[BEGIN]

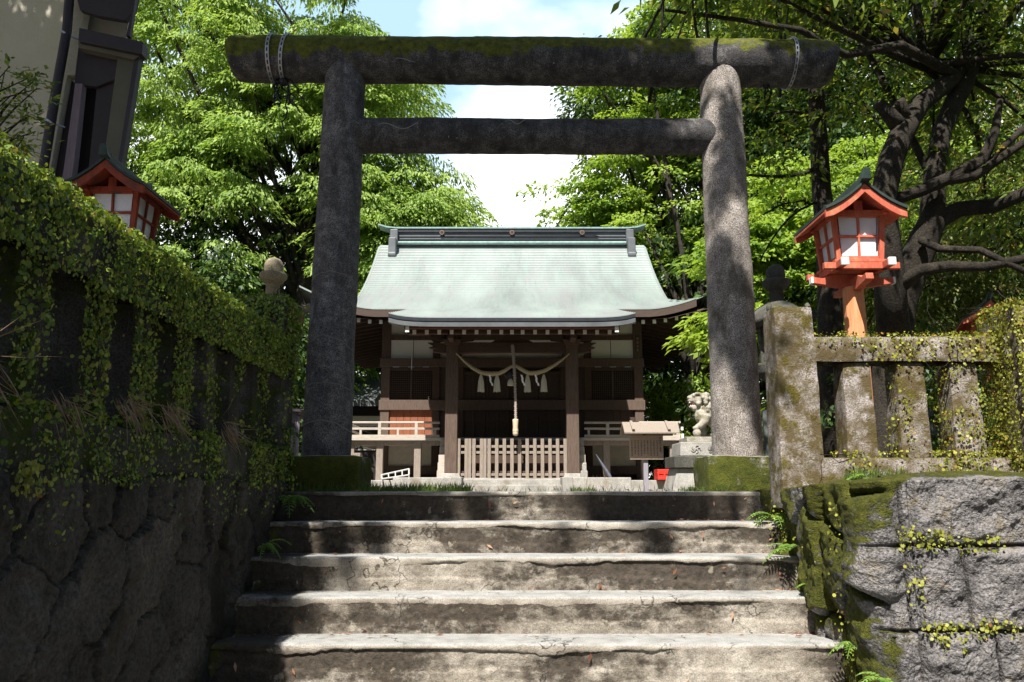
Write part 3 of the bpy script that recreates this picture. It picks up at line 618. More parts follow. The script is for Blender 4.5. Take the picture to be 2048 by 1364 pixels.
for x0, x1, z, k, dz in ((1.72, 1.96, -.21, 170, .035), (1.96, 2.20, -.232, 60, .012), (1.80, 2.08, -.60, 110, .02), (2.05, 2.22, -.585, 60, .03), (2.28, 2.55, -.595, 110, .018), (2.46, 2.54, -.65, 30, .05), (1.86, 1.89, -.66, 16, .05), (1.95, 1.98, -.67, 18, .06), (2.3, 2.4, -.83, 24, .03), (1.74, 1.82, -.42, 36, .09)):
    q = np.stack([x0 + (x1 - x0) * rng.random(k), YF - .040 - .010 * rng.random(k), z + rng.normal(size=k) * dz * .5 + .03 * np.sin(np.linspace(0, 9, k))], 1); jt.append((q, np.tile([-.1, -1., .3], (k, 1))))
q = np.stack([XC - .06 - .05 * rng.random(700), 3.9 + 1.2 * rng.random(700), -.05 - .75 * rng.random(700)], 1); q = q[fbm(q * 5, 3) > .56]; jt.append((q, np.tile([-1., -.3, .3], (len(q), 1))))
creeper('creeping_vine', jt, .013, M['ivy_yellow'], 'trailing yellow creeper growing along the joints of the grey block wall', stems=0)
# ------------------------------------------------------------------ red wooden lanterns
def wooden_lantern(loc, label, mats, foot=False):
    mv, mp, mr = mats; t = thing('wooden_lantern', loc, label, 'lantern', 'red wooden lanterns along the approach'); x, y, b = loc
    def W(q): return [(x + a, y + c, b + d) for a, c, d in q]
    m = MB(); m.lathe([(.083, -.0), (.080, .6), (.076, 1.2), (.074, 1.47)], (x, y, b), 8, math.pi / 8); m.build('post', mp, t, .004)
    m = MB()   # crossed bracket arms with upturned ends
    arm = [(-.30, 1.50), (-.29, 1.545), (-.22, 1.535), (-.15, 1.565), (.15, 1.565), (.22, 1.535), (.29, 1.545), (.30, 1.50), (.2, 1.485), (.12, 1.47), (-.12, 1.47), (-.2, 1.485)]
    m.prism([(x + u, b + v) for u, v in arm], 'y', y - .025, y + .025); m.prism([(y + u, b + v - .038) for u, v in arm], 'x', x - .027, x + .027)
    each(m, 'bracket_arm', mv, t, .003)
    m = MB()
    for s in (-1, 1): m.bar((x + s * .165, y - .29, b + 1.59), (x + s * .165, y + .29, b + 1.59), .045, .05); m.bar((x - .27, y + s * .17, b + 1.588), (x + .27, y + s * .17, b + 1.588), .042, .046)
    m.box(x - .19, x + .19, y - .19, y + .19, b + 1.612, b + 1.635); m.build('tray', mv, t, .003)
    m = MB()
    for s in (-1, 1):
        for q in (-1, 1): m.box(x + s * .165 - .026, x + s * .165 + .026, y + q * .292 - .012, y + q * .292 + .012, b + 1.562, b + 1.618)
        m.box(x + s * .300 - .008, x + s * .300 + .008, y - .027, y + .027, b + 1.498, b + 1.547)
    each(m, 'white_end', M['white'], t, .003)
    m = MB(); wb_, wt_, z0, z1 = .152, .178, 1.63, 1.99
    cor = [(-1, -1), (1, -1), (1, 1), (-1, 1)]
    for i, j in cor: m.bar((x + i * wb_, y + j * wb_, b + z0), (x + i * wt_, y + j * wt_, b + z1), .034, .034, up=(0, 1, 0))
    pn = MB()
    for k in range(4):
        (i0, j0), (i1, j1) = cor[k], cor[(k + 1) % 4]
        def at2(u, v):
            h = wb_ + (wt_ - wb_) * v; return Vector((x + (i0 + (i1 - i0) * u) * h, y + (j0 + (j1 - j0) * u) * h, b + z0 + (z1 - z0) * v))
        for v in (.06, .50, .93): m.bar(at2(.06, v), at2(.94, v), .024 if v != .5 else .016, .026 if v != .5 else .017)
        m.bar(at2(.5, .06), at2(.5, .93), .016, .016); m.bar(at2(.5, 1.0), at2(.5, 1.13), .05, .02)
        c = Vector((x, y, 0)); ins = [at2(.08, .06), at2(.92, .06), at2(.92, .93), at2(.08, .93)]; ins = [p_ + (c - Vector((p_.x, p_.y, 0))) * .06 for p_ in ins]
        inn = [p_ + (c - Vector((p_.x, p_.y, 0))) * .05 for p_ in ins]; pn.add(ins + inn, [(0, 1, 2, 3), (7, 6, 5, 4), (0, 4, 5, 1), (1, 5, 6, 2), (2, 6, 7, 3), (3, 7, 4, 0)])
    for j in (-1, 1): m.bar((x - .195, y + j * wt_, b + z1 - .008), (x + .195, y + j * wt_, b + z1 - .008), .036, .036)
    m.bar((x - wt_, y - .24, b + z1 - .012), (x - wt_, y + .24, b + z1 - .012), .034, .03); m.bar((x + wt_, y - .24, b + z1 - .012), (x + wt_, y + .24, b + z1 - .012), .034, .03)
    m.box(x - .03, x + .03, y - .2, y - .16, b + z1, b + 2.07); m.build('lattice_frame', mv, t, .002)
    each(pn, 'paper_pane', M['pane'], t)
    prof = [(0, 2.155), (.05, 2.108), (.11, 2.058), (.17, 2.016), (.23, 1.983), (.288, 1.958)]
    m = MB()   # gable boards
    for yy in (y - .325, y + .30):
        for s in (-1, 1):
            poly = [(x + s * u, b + v) for u, v in prof] + [(x + s * u, b + v - .066 + .01 * (u > .28)) for u, v in prof[::-1]]
            if s > 0: poly = poly[::-1]
            m.prism(poly, 'y', yy, yy + .025)
    each(m, 'gable_board', mv, t, .002)
    m = MB(); th = .022
    for s in (-1, 1):
        poly = [(x + s * u, b + v + th + .003) for u, v in prof] + [(x + s * u, b + v + .003) for u, v in prof[::-1]]
        if s > 0: poly = poly[::-1]
        m.prism(poly, 'y', y - .34, y + .34)
    m.build('roof', M['lamp_roof'], t)
    m = MB()
    for s in (-1, 1):
        poly = [(x + s * u, b + v - .005) for u, v in prof] + [(x + s * u, b + v - .02) for u, v in prof[::-1]]
        if s > 0: poly = poly[::-1]
        m.prism(poly, 'y', y - .298, y + .298)
    m.build('soffit', mv, t)
    m = MB(); m.prism([(x - .03, b + 2.15), (x + .03, b + 2.15), (x + .026, b + 2.20), (x - .026, b + 2.20)], 'y', y - .30, y + .30)
    for s in (-1, 1): m.add([(x + u, y + s * v, b + z) for v, z, u in ((.29, 2.145, -.03), (.29, 2.145, .03), (.29, 2.205, .026), (.29, 2.205, -.026), (.37, 2.17, -.034), (.37, 2.17, .034), (.385, 2.25, .022), (.385, 2.25, -.022))], [(0, 1, 2, 3), (7, 6, 5, 4), (0, 4, 5, 1), (1, 5, 6, 2), (2, 6, 7, 3), (3, 7, 4, 0)])
    m.build('ridge_cap', M['lamp_roof'], t, .004)
    if foot: m = MB(); m.box(x - .2, x + .2, y - .2, y + .2, b - foot, b + .01, .03, .03); m.build('foot_stone', M['lantern_stone'], t, .01)
    return t
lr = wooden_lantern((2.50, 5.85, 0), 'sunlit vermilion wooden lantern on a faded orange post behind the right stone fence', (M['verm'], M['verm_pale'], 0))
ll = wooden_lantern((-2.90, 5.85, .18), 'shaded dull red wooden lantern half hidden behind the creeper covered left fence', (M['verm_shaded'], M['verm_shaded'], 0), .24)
copy_thing(lr, (5.50, 9.3, -.04), 'far red wooden lantern with only its roof peak showing above the ivy covered post', -.38)
copy_thing(lr, (8.55, 17.3, -.02), 'smallest and farthest red wooden lantern seen through the gap between two fence balusters')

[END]

• WHAT IS ASKED: Reproduce the full listing faithfully, but do not carry over any pictures.

• WORKED SOLUTION:
Write part 3 of the bpy script that recreates this picture. It picks up at line 618. More parts follow. The script is for Blender 4.5. Take the picture to be 2048 by 1364 pixels.
for x0, x1, z, k, dz in ((1.72, 1.96, -.21, 170, .035), (1.96, 2.20, -.232, 60, .012), (1.80, 2.08, -.60, 110, .02), (2.05, 2.22, -.585, 60, .03), (2.28, 2.55, -.595, 110, .018), (2.46, 2.54, -.65, 30, .05), (1.86, 1.89, -.66, 16, .05), (1.95, 1.98, -.67, 18, .06), (2.3, 2.4, -.83, 24, .03), (1.74, 1.82, -.42, 36, .09)):
    q = np.stack([x0 + (x1 - x0) * rng.random(k), YF - .040 - .010 * rng.random(k), z + rng.normal(size=k) * dz * .5 + .03 * np.sin(np.linspace(0, 9, k))], 1); jt.append((q, np.tile([-.1, -1., .3], (k, 1))))
q = np.stack([XC - .06 - .05 * rng.random(700), 3.9 + 1.2 * rng.random(700), -.05 - .75 * rng.random(700)], 1); q = q[fbm(q * 5, 3) > .56]; jt.append((q, np.tile([-1., -.3, .3], (len(q), 1))))
creeper('creeping_vine', jt, .013, M['ivy_yellow'], 'trailing yellow creeper growing along the joints of the grey block wall', stems=0)
# ------------------------------------------------------------------ red wooden lanterns
def wooden_lantern(loc, label, mats, foot=False):
    mv, mp, mr = mats; t = thing('wooden_lantern', loc, label, 'lantern', 'red wooden lanterns along the approach'); x, y, b = loc
    def W(q): return [(x + a, y + c, b + d) for a, c, d in q]
    m = MB(); m.lathe([(.083, -.0), (.080, .6), (.076, 1.2), (.074, 1.47)], (x, y, b), 8, math.pi / 8); m.build('post', mp, t, .004)
    m = MB()   # crossed bracket arms with upturned ends
    arm = [(-.30, 1.50), (-.29, 1.545), (-.22, 1.535), (-.15, 1.565), (.15, 1.565), (.22, 1.535), (.29, 1.545), (.30, 1.50), (.2, 1.485), (.12, 1.47), (-.12, 1.47), (-.2, 1.485)]
    m.prism([(x + u, b + v) for u, v in arm], 'y', y - .025, y + .025); m.prism([(y + u, b + v - .038) for u, v in arm], 'x', x - .027, x + .027)
    each(m, 'bracket_arm', mv, t, .003)
    m = MB()
    for s in (-1, 1): m.bar((x + s * .165, y - .29, b + 1.59), (x + s * .165, y + .29, b + 1.59), .045, .05); m.bar((x - .27, y + s * .17, b + 1.588), (x + .27, y + s * .17, b + 1.588), .042, .046)
    m.box(x - .19, x + .19, y - .19, y + .19, b + 1.612, b + 1.635); m.build('tray', mv, t, .003)
    m = MB()
    for s in (-1, 1):
        for q in (-1, 1): m.box(x + s * .165 - .026, x + s * .165 + .026, y + q * .292 - .012, y + q * .292 + .012, b + 1.562, b + 1.618)
        m.box(x + s * .300 - .008, x + s * .300 + .008, y - .027, y + .027, b + 1.498, b + 1.547)
    each(m, 'white_end', M['white'], t, .003)
    m = MB(); wb_, wt_, z0, z1 = .152, .178, 1.63, 1.99
    cor = [(-1, -1), (1, -1), (1, 1), (-1, 1)]
    for i, j in cor: m.bar((x + i * wb_, y + j * wb_, b + z0), (x + i * wt_, y + j * wt_, b + z1), .034, .034, up=(0, 1, 0))
    pn = MB()
    for k in range(4):
        (i0, j0), (i1, j1) = cor[k], cor[(k + 1) % 4]
        def at2(u, v):
            h = wb_ + (wt_ - wb_) * v; return Vector((x + (i0 + (i1 - i0) * u) * h, y + (j0 + (j1 - j0) * u) * h, b + z0 + (z1 - z0) * v))
        for v in (.06, .50, .93): m.bar(at2(.06, v), at2(.94, v), .024 if v != .5 else .016, .026 if v != .5 else .017)
        m.bar(at2(.5, .06), at2(.5, .93), .016, .016); m.bar(at2(.5, 1.0), at2(.5, 1.13), .05, .02)
        c = Vector((x, y, 0)); ins = [at2(.08, .06), at2(.92, .06), at2(.92, .93), at2(.08, .93)]; ins = [p_ + (c - Vector((p_.x, p_.y, 0))) * .06 for p_ in ins]
        inn = [p_ + (c - Vector((p_.x, p_.y, 0))) * .05 for p_ in ins]; pn.add(ins + inn, [(0, 1, 2, 3), (7, 6, 5, 4), (0, 4, 5, 1), (1, 5, 6, 2), (2, 6, 7, 3), (3, 7, 4, 0)])
    for j in (-1, 1): m.bar((x - .195, y + j * wt_, b + z1 - .008), (x + .195, y + j * wt_, b + z1 - .008), .036, .036)
    m.bar((x - wt_, y - .24, b + z1 - .012), (x - wt_, y + .24, b + z1 - .012), .034, .03); m.bar((x + wt_, y - .24, b + z1 - .012), (x + wt_, y + .24, b + z1 - .012), .034, .03)
    m.box(x - .03, x + .03, y - .2, y - .16, b + z1, b + 2.07); m.build('lattice_frame', mv, t, .002)
    each(pn, 'paper_pane', M['pane'], t)
    prof = [(0, 2.155), (.05, 2.108), (.11, 2.058), (.17, 2.016), (.23, 1.983), (.288, 1.958)]
    m = MB()   # gable boards
    for yy in (y - .325, y + .30):
        for s in (-1, 1):
            poly = [(x + s * u, b + v) for u, v in prof] + [(x + s * u, b + v - .066 + .01 * (u > .28)) for u, v in prof[::-1]]
            if s > 0: poly = poly[::-1]
            m.prism(poly, 'y', yy, yy + .025)
    each(m, 'gable_board', mv, t, .002)
    m = MB(); th = .022
    for s in (-1, 1):
        poly = [(x + s * u, b + v + th + .003) for u, v in prof] + [(x + s * u, b + v + .003) for u, v in prof[::-1]]
        if s > 0: poly = poly[::-1]
        m.prism(poly, 'y', y - .34, y + .34)
    m.build('roof', M['lamp_roof'], t)
    m = MB()
    for s in (-1, 1):
        poly = [(x + s * u, b + v - .005) for u, v in prof] + [(x + s * u, b + v - .02) for u, v in prof[::-1]]
        if s > 0: poly = poly[::-1]
        m.prism(poly, 'y', y - .298, y + .298)
    m.build('soffit', mv, t)
    m = MB(); m.prism([(x - .03, b + 2.15), (x + .03, b + 2.15), (x + .026, b + 2.20), (x - .026, b + 2.20)], 'y', y - .30, y + .30)
    for s in (-1, 1): m.add([(x + u, y + s * v, b + z) for v, z, u in ((.29, 2.145, -.03), (.29, 2.145, .03), (.29, 2.205, .026), (.29, 2.205, -.026), (.37, 2.17, -.034), (.37, 2.17, .034), (.385, 2.25, .022), (.385, 2.25, -.022))], [(0, 1, 2, 3), (7, 6, 5, 4), (0, 4, 5, 1), (1, 5, 6, 2), (2, 6, 7, 3), (3, 7, 4, 0)])
    m.build('ridge_cap', M['lamp_roof'], t, .004)
    if foot: m = MB(); m.box(x - .2, x + .2, y - .2, y + .2, b - foot, b + .01, .03, .03); m.build('foot_stone', M['lantern_stone'], t, .01)
    return t
lr = wooden_lantern((2.50, 5.85, 0), 'sunlit vermilion wooden lantern on a faded orange post behind the right stone fence', (M['verm'], M['verm_pale'], 0))
ll = wooden_lantern((-2.90, 5.85, .18), 'shaded dull red wooden lantern half hidden behind the creeper covered left fence', (M['verm_shaded'], M['verm_shaded'], 0), .24)
copy_thing(lr, (5.50, 9.3, -.04), 'far red wooden lantern with only its roof peak showing above the ivy covered post', -.38)
copy_thing(lr, (8.55, 17.3, -.02), 'smallest and farthest red wooden lantern seen through the gap between two fence balusters')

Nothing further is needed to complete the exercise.